Kurt Vile
b'lieve i'm going down
[
Matador/ Self 2015]

www.kurtvile.com

File Under: indie americana

di Fabio Cerbone (12/10/2015)

Walkin on a Pretty Daze è stato il disco delle definitiva consacrazione, opera magmatica che poneva Kurt Vile al centro di quella tensione fra tradizione folk e indie rock, cercando nuove vie e interpretazioni ai linguaggi del passato. Continuo a pensare che ci fosse un po' troppo entusiasmo intorno a quell'opera: il personaggio possiede tutto il talento per meritarsi le attenzioni guadagnate sul campo, ma la sua battaglia per diventare un autore adulto e completo mi sembrava ancora "in divenire", e forse per questo avevo affondato un po' troppo il coltello. Non siamo alle ritrattazioni, perché ogni giudizio implica anche prendersi qualche sacrosanta responsabilità, ma è pur vero che il nuovo capitolo su Matador, b'lieve i'm goin down... (tutto rigorosamente in minuscolo, quasi a ribadire l'aria dimessa del personaggio) fa un passo in avanti verso una forma canzone più contenuta, senza le fughe psichedeliche e le estenuanti cavalcate del passato.

Facile etichettarlo come l'album intimista della sua produzione (o quello della maturità, fate voi), giunta oggi alla sesta uscita ufficiale, eppure c'è qualcosa di più celato fra queste canzoni: mantengono quella tensione sospesa, quell'aria un po' imbambolata e ossessiva che traspare dalla sua musica, ma al tempo stesso cercano insistentemente la melodia, potremmo anche affermare che si tratti di un passaggio verso una personale versione della canzone rock d'autore. I testi restano ancora confusi e affascinanti, a volte chiusi in se stessi, altri aperti a trip "onirici", nella migliore tradizione psichedelica da cui Vile attinge a piene mani, tuttavia l'uso più presente del piano, un certo sforzo nel dosare l'emotività della band (Violators, aperti come sempre a diversi contributi) rendono b'lieve i'm goin down… uno di quei dischi che crescono sulla distanza. In prima battuta ci ero cascato di nuovo, pensando che l'inizio invitante di Pretty Pimpin, il brano più pop e trascinante scritto sino ad oggi da Vile, fosse l'annuncio di una svolta in seguito tradita dal resto della scaletta.

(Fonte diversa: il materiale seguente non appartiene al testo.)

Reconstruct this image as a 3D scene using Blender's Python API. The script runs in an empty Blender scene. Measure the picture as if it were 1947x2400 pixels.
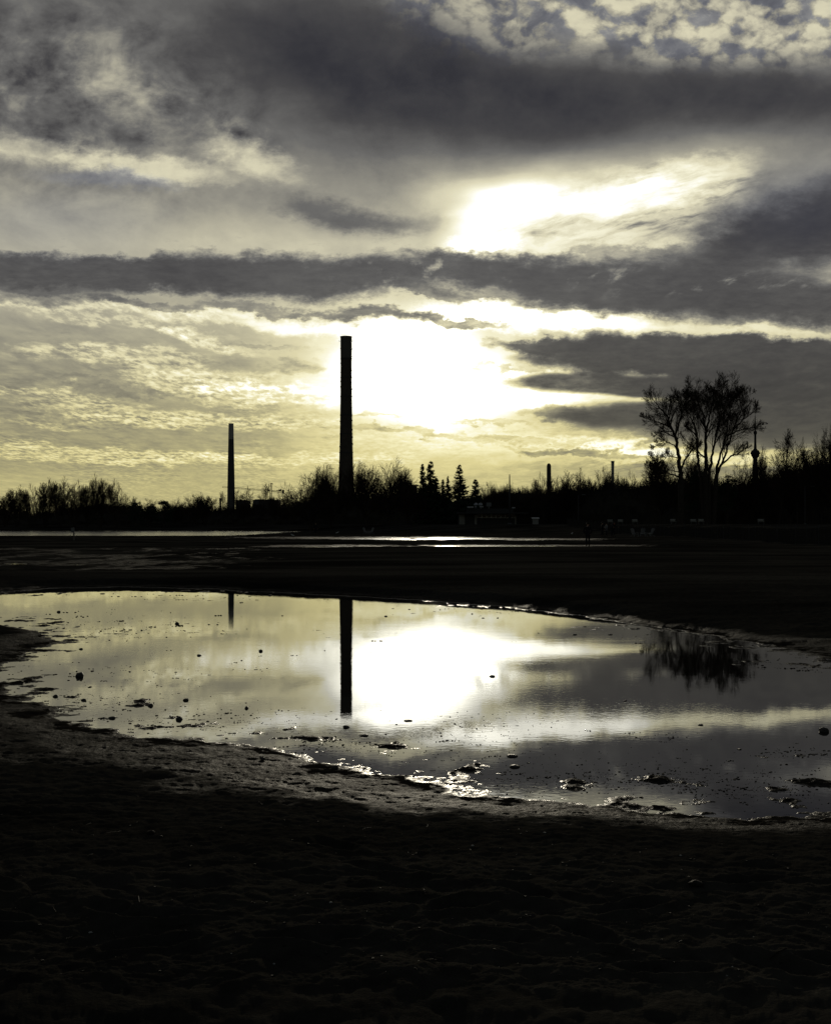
import bpy, bmesh, math, random
import numpy as np
from mathutils import Vector, Matrix

# ------------------------------------------------------------------ camera
F, CX, HY, EYE = 3300.0, 973.5, 1229.0, 1.6     # focal length, centre column, horizon row (photo pixels), eye height (m)
scn = bpy.context.scene
col = scn.collection
cam_d = bpy.data.cameras.new("camera")
cam = bpy.data.objects.new("camera", cam_d)
col.objects.link(cam)
cam.location = (0, 0, EYE)
cam.rotation_euler = (math.radians(90), 0, 0)
cam_d.sensor_fit = 'HORIZONTAL'
cam_d.sensor_width = 36.0
cam_d.lens = 36.0 * F / 1947.0
cam_d.shift_y = (HY - 1200.0) / 1947.0
cam_d.clip_start = 0.1
cam_d.clip_end = 40000
scn.camera = cam
scn.view_settings.view_transform = 'Standard'
scn.view_settings.look = 'None'
scn.view_settings.exposure = 0
scn.view_settings.gamma = 1

def at(px, py, D):
    return Vector(((px - CX) / F * D, D, EYE + (HY - py) / F * D))

SUN_AZ = math.atan((1015 - CX) / F)
SUN_EL = math.atan((HY - 885) / F)

# ------------------------------------------------------------------ node helper
class Nodes:
    def __init__(s, nt): s.nt = nt
    def n(s, t, **kw):
        o = s.nt.nodes.new(t)
        for k, v in kw.items(): setattr(o, k, v)
        return o
    def put(s, sock, v):
        if v is None: return
        if isinstance(v, bpy.types.NodeSocket): s.nt.links.new(v, sock)
        else: sock.default_value = v
    def m(s, op, a, b=None, c=None, clamp=False):
        o = s.n('ShaderNodeMath', operation=op); o.use_clamp = clamp
        s.put(o.inputs[0], a); s.put(o.inputs[1], b); s.put(o.inputs[2], c)
        return o.outputs[0]
    def v(s, op, a, b=None, c=None, scale=None):
        o = s.n('ShaderNodeVectorMath', operation=op)
        s.put(o.inputs[0], a); s.put(o.inputs[1], b); s.put(o.inputs[2], c)
        if scale is not None: s.put(o.inputs['Scale'], scale)
        return o.outputs[1] if op in ('DOT_PRODUCT', 'LENGTH', 'DISTANCE') else o.outputs[0]
    def xyz(s, x, y, z=0.0):
        o = s.n('ShaderNodeCombineXYZ')
        s.put(o.inputs[0], x); s.put(o.inputs[1], y); s.put(o.inputs[2], z)
        return o.outputs[0]
    def sep(s, a):
        o = s.n('ShaderNodeSeparateXYZ'); s.put(o.inputs[0], a); return o.outputs
    def noise(s, vec, scale, detail=4, rough=.5, lac=2.0, dist=0.0, color=False, dim='3D'):
        o = s.n('ShaderNodeTexNoise', noise_dimensions=dim)
        s.put(o.inputs['Vector'], vec)
        o.inputs['Scale'].default_value = scale; o.inputs['Detail'].default_value = detail
        o.inputs['Roughness'].default_value = rough; o.inputs['Lacunarity'].default_value = lac
        o.inputs['Distortion'].default_value = dist
        return o.outputs['Color' if color else 'Fac']
    def rng(s, v, a, b, c=0.0, d=1.0, smooth=True):
        o = s.n('ShaderNodeMapRange', interpolation_type='SMOOTHSTEP' if smooth else 'LINEAR')
        s.put(o.inputs[0], v)
        for i, q in enumerate((a, b, c, d)): s.put(o.inputs[i + 1], q)
        return o.outputs[0]
    def ramp(s, fac, stops, interp='LINEAR'):
        o = s.n('ShaderNodeValToRGB'); s.put(o.inputs[0], fac)
        cr = o.color_ramp; cr.interpolation = interp
        while len(cr.elements) < len(stops): cr.elements.new(0.5)
        for e, (p, c) in zip(cr.elements, stops):
            e.position = p
            e.color = (c, c, c, 1) if isinstance(c, (int, float)) else (*c, 1)
        return o.outputs[0]
    def mix(s, f, a, b):
        o = s.n('ShaderNodeMix', data_type='RGBA')
        s.put(o.inputs[0], f); s.put(o.inputs[6], a); s.put(o.inputs[7], b)
        return o.outputs[2]
    def mixf(s, f, a, b):
        o = s.n('ShaderNodeMix', data_type='FLOAT')
        s.put(o.inputs[0], f); s.put(o.inputs[2], a); s.put(o.inputs[3], b)
        return o.outputs[0]
    def blob(s, P, px, py, rx, ry, rot=0, soft=1.0):
        """soft elliptical patch of cloud, centre / radii in degrees-like units of the sky direction"""
        mp = s.n('ShaderNodeMapping', vector_type='TEXTURE')
        s.put(mp.inputs[0], P)
        mp.inputs[1].default_value = (px / 1000, py / 1000, 0)
        mp.inputs[2].default_value = (0, 0, math.radians(rot))
        mp.inputs[3].default_value = (rx / 1000, ry / 1000, 1)
        g = s.n('ShaderNodeTexGradient', gradient_type='SPHERICAL')
        s.nt.links.new(mp.outputs[0], g.inputs[0])
        return s.rng(g.outputs['Fac'], 0.0, soft)

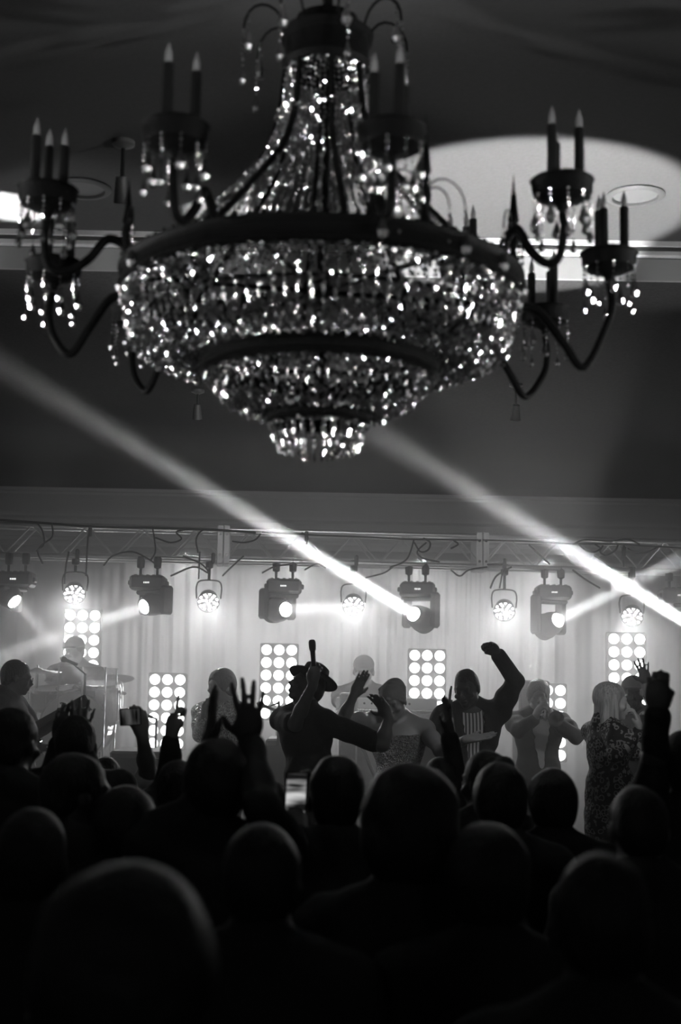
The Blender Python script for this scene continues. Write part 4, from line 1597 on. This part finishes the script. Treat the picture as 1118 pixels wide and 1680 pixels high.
fan('person raising a fist at the right edge, dark against the stage', 1122, 1262, 4.5, skin='d', vox=.009,
    L=(W(1072, 1285, 4.4), W(1079, 1168, 4.35), V(0, 0, 1), V(.3, .9, 0), 'fist'))
fan('dark figure low in front of the raised arms, bottom centre left', 430, 1450, 2.7, skin='d')
fan('dark figure low at bottom centre right', 800, 1452, 2.8, skin='d', hair='curl')
fan('dark figure at the lower left edge', 52, 1420, 2.9, skin='d')


# ================================================================== THINGS HELD
def frame_pose(o, loc, zdir, ydir=None):
    z = Vector(zdir).normalized()
    o.location = loc
    if ydir is None:
        q = z.to_track_quat('Z', 'Y')
        o.rotation_euler = q.to_euler()
    else:
        y = Vector(ydir)
        y = (y - z * y.dot(z)).normalized()
        x = y.cross(z)
        o.rotation_euler = Matrix([[x[i], y[i], z[i]] for i in range(3)]).to_euler()
    return o


# the raised microphone
a, b = P(516, 1106, 7.72), P(512, 1049, 7.72)
mic = empty('microphone', label='dark microphone held upright above the wide brimmed hat', cat='microphone')
frame_pose(mic, a, b - a)
L_ = (b - a).length
MB().lathe([(.001, -.03), (.012, -.03), (.015, L_ * .68), (.001, L_ * .68)], 16).build('handle', M['plastic'], mic)
MB().lathe([(.0155, L_ * .66), (.019, L_ * .7), (.021, L_ * .8), (.021, L_ * .93), (.014, L_ * .99), (.001, L_)], 18).build('grille', M['case'], mic)

# phones
def phone(label, c, zdir, ydir, screen_to_cam=True, w_=.074, h_=.15):
    p_ = empty('phone', label=label, cat='phone')
    frame_pose(p_, c, zdir, ydir)
    MB().box((0, 0, 0), (w_, .009, h_), .004).build('case', M['plastic'], p_)
    scr = MB().box((0, -.0052, .0), (w_ * .9, .0012, h_ * .9)).build('screen', M['screen'], p_)
    MB().lathe([(.001, 0), (.007, 0), (.007, .002), (.001, .002)], 12, (w_ * .3, .0045, h_ * .4), Matrix.Rotation(R(-90), 3, 'X')).build('camera_lens', M['chrome'], p_)
    return p_


m = bpy.data.materials.new('phone_screen')
m.use_nodes = True
nt = m.node_tree
b_ = nt.nodes['Principled BSDF']
b_.inputs['Base Color'].default_value = (.02, .02, .02, 1)
b_.inputs['Roughness'].default_value = .1
tc = nt.nodes.new('ShaderNodeTexCoord')
wv = nt.nodes.new('ShaderNodeTexNoise')
wv.inputs['Scale'].default_value = 22
mp = nt.nodes.new('ShaderNodeMapping')
mp.inputs['Scale'].default_value = (.25, 1, 1.2)
cr = nt.nodes.new('ShaderNodeValToRGB')
cr.color_ramp.elements[0].position = .42
cr.color_ramp.elements[1].position = .62
cr.color_ramp.elements[0].color = (.01, .01, .01, 1)
cr.color_ramp.elements[1].color = (.75, .75, .75, 1)
nt.links.new(tc.outputs['Object'], mp.inputs[0])
nt.links.new(mp.outputs[0], wv.inputs['Vector'])
nt.links.new(wv.outputs['Fac'], cr.inputs[0])
nt.links.new(cr.outputs[0], b_.inputs['Emission Color'])
b_.inputs['Emission Strength'].default_value = .8
M['screen'] = m
m2 = m.copy()
m2.node_tree.nodes['Principled BSDF'].inputs['Emission Strength'].default_value = .1
phone('upright phone with lit screen held beside the dark head at centre', P(486, 1302, 4.3), (.03, 0, 1), (0, 1, 0), w_=.07, h_=.14)
ph2 = phone('phone held sideways above the crowd at left', P(214, 1176, 5.52), (1, 0, .08), (.1, 1, .05), w_=.072, h_=.09)
for c_ in ph2.children:
    if c_.name.startswith('screen'):
        c_.data.materials[0] = m2

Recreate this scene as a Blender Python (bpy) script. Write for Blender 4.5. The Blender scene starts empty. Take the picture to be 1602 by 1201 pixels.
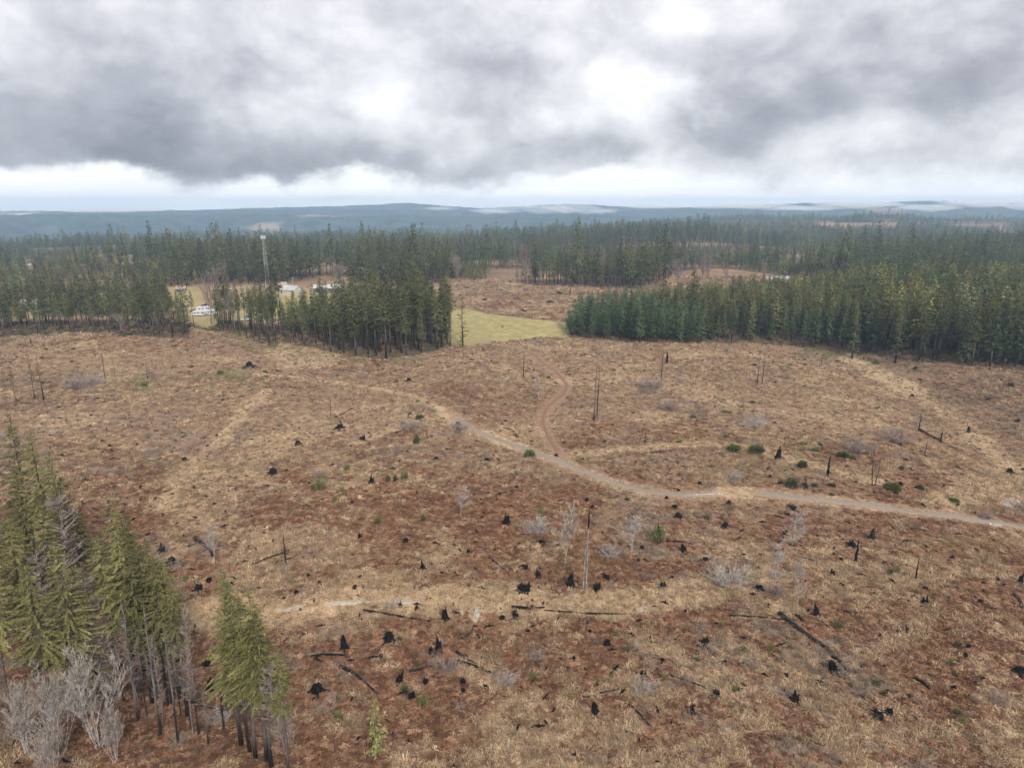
import bpy, math, random
import numpy as np
from mathutils import Vector

# ------------------------------------------------------------------ basics
scene = bpy.context.scene
COL = scene.collection
R = math.radians
H_CAM, PITCH, FPX, CX, CY = 60.0, R(14.6), 1068.0, 801.0, 600.5   # camera height, tilt; photo is 1602 x 1201
CP, SP = math.cos(PITCH), math.sin(PITCH)
rng = np.random.default_rng(7)
rnd = random.Random(7)


def smooth(a, b, x):
    t = np.clip((x - a) / (b - a), 0, 1)
    return t * t * (3 - 2 * t)


def _hash(ix, iy, seed):
    n = (ix * 374761393 + iy * 668265263 + seed * 974634777) & 0x7FFFFFFF
    n = ((n ^ (n >> 13)) * 1274126177) & 0x7FFFFFFF
    n = (n ^ (n >> 16)) & 0x7FFFFFFF
    return (n % 65536) / 65535.0


def vnoise(x, y, seed):
    x = np.asarray(x, float); y = np.asarray(y, float)
    ix = np.floor(x).astype(np.int64); iy = np.floor(y).astype(np.int64)
    fx = x - ix; fy = y - iy
    fx = fx * fx * (3 - 2 * fx); fy = fy * fy * (3 - 2 * fy)
    a = _hash(ix, iy, seed); b = _hash(ix + 1, iy, seed)
    c = _hash(ix, iy + 1, seed); d = _hash(ix + 1, iy + 1, seed)
    return (a + (b - a) * fx) * (1 - fy) + (c + (d - c) * fx) * fy


def fbm(x, y, seed, octv=4):
    s, amp, tot = 0.0, 1.0, 0.0
    for o in range(octv):
        s = s + amp * vnoise(x * 2 ** o + 17.3 * o, y * 2 ** o - 9.1 * o, seed + o * 31)
        tot += amp; amp *= 0.52
    return s / tot


def ray(u, v):
    a = (u - CX) / FPX; b = (CY - v) / FPX          # camera-space right, up
    return a, CP + b * SP, -SP + b * CP              # world x, y, z (camera looks along +Y, tilted down)


def unproj0(u, v, z=0.0):
    x, y, dz = ray(u, v)
    t = (H_CAM - z) / -dz
    return x * t, y * t


def project(x, y, z):
    yc = y * CP - (z - H_CAM) * SP                   # depth
    uc = y * SP + (z - H_CAM) * CP                   # up
    yc = np.where(np.abs(yc) < 1e-6, 1e-6, yc)
    return CX + FPX * x / yc, CY - FPX * uc / yc, yc


# ------------------------------------------------------------------ terrain height
RAVINE = np.array([unproj0(u, v) for u, v in [(1150, 520), (1225, 529), (1330, 548), (1440, 590), (1540, 645), (1625, 702), (1720, 765), (1850, 850)]])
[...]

Usciti infatti dallo straniante country rock in chiave desertica di I'm an Outlaw, che piacerebbe tanto ai musicisti di Tucson e dintorni (Howe Gelb, quasi certo che Vile ne abbia sentito parlare...) e dal più insinuante serpeggiare pop rock con echi sixties di Dust Bunnies (nel testo anche una sorta di subdola citazione da Sam Cooke), Kurt Vile sceglie di acquietarsi ad ogni passo. Entra in gioco quella sorta di laid-back intontito in chiave personalissima, che il chitarrista modella sulle note della sua chitarra: qui occorre un poco di pazienza per farsi rapire, ma la scheletrica trama di Wheelhouse, l'arpeggiare di All in a Daze Work e Kidding Around, o ancora Stand Inside, con un dialogo spesso insistente fra piano e chitarra, dispiegano un fascino che ci chiede di sprofondare insieme a Kurt Vile. E infine appare il ritmo più spezzato, frammentario di Life Like This e Lost my Head There, dove la dimensione melodica tutta sbilenca, approssimativa di Vile si intreccia al talkin' di Lou Reed e cerca persino una sua definizione di canzone pop. L'impressione è che al prossimo disco diventerà un "classico": ci rimarranno male gli adepti della prima ora, ma forse guadagneremo presto un autore di serie A.